* GIVEN DATA

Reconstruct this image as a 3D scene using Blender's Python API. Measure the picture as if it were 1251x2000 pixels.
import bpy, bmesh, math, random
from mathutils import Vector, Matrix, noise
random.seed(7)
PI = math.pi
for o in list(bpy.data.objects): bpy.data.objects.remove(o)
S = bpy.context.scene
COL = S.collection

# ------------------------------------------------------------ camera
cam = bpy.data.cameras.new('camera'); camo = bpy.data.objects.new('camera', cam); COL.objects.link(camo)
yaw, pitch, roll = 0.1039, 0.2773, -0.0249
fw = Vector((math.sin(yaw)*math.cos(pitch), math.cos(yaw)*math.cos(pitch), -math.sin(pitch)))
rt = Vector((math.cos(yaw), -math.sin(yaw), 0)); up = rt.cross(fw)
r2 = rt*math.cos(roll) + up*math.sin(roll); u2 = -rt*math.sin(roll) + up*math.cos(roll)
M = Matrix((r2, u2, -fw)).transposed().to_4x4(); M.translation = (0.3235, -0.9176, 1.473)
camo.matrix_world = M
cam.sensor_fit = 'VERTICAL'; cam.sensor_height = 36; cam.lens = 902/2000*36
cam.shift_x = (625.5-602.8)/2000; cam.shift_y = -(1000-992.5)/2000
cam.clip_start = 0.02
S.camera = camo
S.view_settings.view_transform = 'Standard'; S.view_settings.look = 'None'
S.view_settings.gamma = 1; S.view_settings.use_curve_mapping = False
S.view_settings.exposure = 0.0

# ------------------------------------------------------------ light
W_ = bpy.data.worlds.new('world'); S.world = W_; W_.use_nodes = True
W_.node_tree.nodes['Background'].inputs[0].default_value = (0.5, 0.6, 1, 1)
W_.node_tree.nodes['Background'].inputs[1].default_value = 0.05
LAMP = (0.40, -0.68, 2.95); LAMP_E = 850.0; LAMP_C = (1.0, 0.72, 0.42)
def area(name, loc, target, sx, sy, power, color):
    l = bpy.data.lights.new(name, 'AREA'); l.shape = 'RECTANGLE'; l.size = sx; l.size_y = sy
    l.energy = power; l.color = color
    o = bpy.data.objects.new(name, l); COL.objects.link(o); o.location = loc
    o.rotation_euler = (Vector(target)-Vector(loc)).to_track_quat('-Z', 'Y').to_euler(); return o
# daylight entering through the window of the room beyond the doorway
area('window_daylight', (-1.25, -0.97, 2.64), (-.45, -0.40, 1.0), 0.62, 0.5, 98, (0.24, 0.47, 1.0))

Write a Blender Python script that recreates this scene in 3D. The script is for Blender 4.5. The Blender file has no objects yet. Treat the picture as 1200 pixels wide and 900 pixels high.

* THE TASK
All of the entries must be written out exactly as they stand.

* RESPONSE
Reconstruct this image as a 3D scene using Blender's Python API. Measure the picture as if it were 1251x2000 pixels.
import bpy, bmesh, math, random
from mathutils import Vector, Matrix, noise
random.seed(7)
PI = math.pi
for o in list(bpy.data.objects): bpy.data.objects.remove(o)
S = bpy.context.scene
COL = S.collection

# ------------------------------------------------------------ camera
cam = bpy.data.cameras.new('camera'); camo = bpy.data.objects.new('camera', cam); COL.objects.link(camo)
yaw, pitch, roll = 0.1039, 0.2773, -0.0249
fw = Vector((math.sin(yaw)*math.cos(pitch), math.cos(yaw)*math.cos(pitch), -math.sin(pitch)))
rt = Vector((math.cos(yaw), -math.sin(yaw), 0)); up = rt.cross(fw)
r2 = rt*math.cos(roll) + up*math.sin(roll); u2 = -rt*math.sin(roll) + up*math.cos(roll)
M = Matrix((r2, u2, -fw)).transposed().to_4x4(); M.translation = (0.3235, -0.9176, 1.473)
camo.matrix_world = M
cam.sensor_fit = 'VERTICAL'; cam.sensor_height = 36; cam.lens = 902/2000*36
cam.shift_x = (625.5-602.8)/2000; cam.shift_y = -(1000-992.5)/2000
cam.clip_start = 0.02
S.camera = camo
S.view_settings.view_transform = 'Standard'; S.view_settings.look = 'None'
S.view_settings.gamma = 1; S.view_settings.use_curve_mapping = False
S.view_settings.exposure = 0.0

# ------------------------------------------------------------ light
W_ = bpy.data.worlds.new('world'); S.world = W_; W_.use_nodes = True
W_.node_tree.nodes['Background'].inputs[0].default_value = (0.5, 0.6, 1, 1)
W_.node_tree.nodes['Background'].inputs[1].default_value = 0.05
LAMP = (0.40, -0.68, 2.95); LAMP_E = 850.0; LAMP_C = (1.0, 0.72, 0.42)
def area(name, loc, target, sx, sy, power, color):
    l = bpy.data.lights.new(name, 'AREA'); l.shape = 'RECTANGLE'; l.size = sx; l.size_y = sy
    l.energy = power; l.color = color
    o = bpy.data.objects.new(name, l); COL.objects.link(o); o.location = loc
    o.rotation_euler = (Vector(target)-Vector(loc)).to_track_quat('-Z', 'Y').to_euler(); return o
# daylight entering through the window of the room beyond the doorway
area('window_daylight', (-1.25, -0.97, 2.64), (-.45, -0.40, 1.0), 0.62, 0.5, 98, (0.24, 0.47, 1.0))

Write a Blender Python script that recreates this scene in 3D. The script is for Blender 4.5. The Blender file has no objects yet. Treat the picture as 1200 pixels wide and 900 pixels high.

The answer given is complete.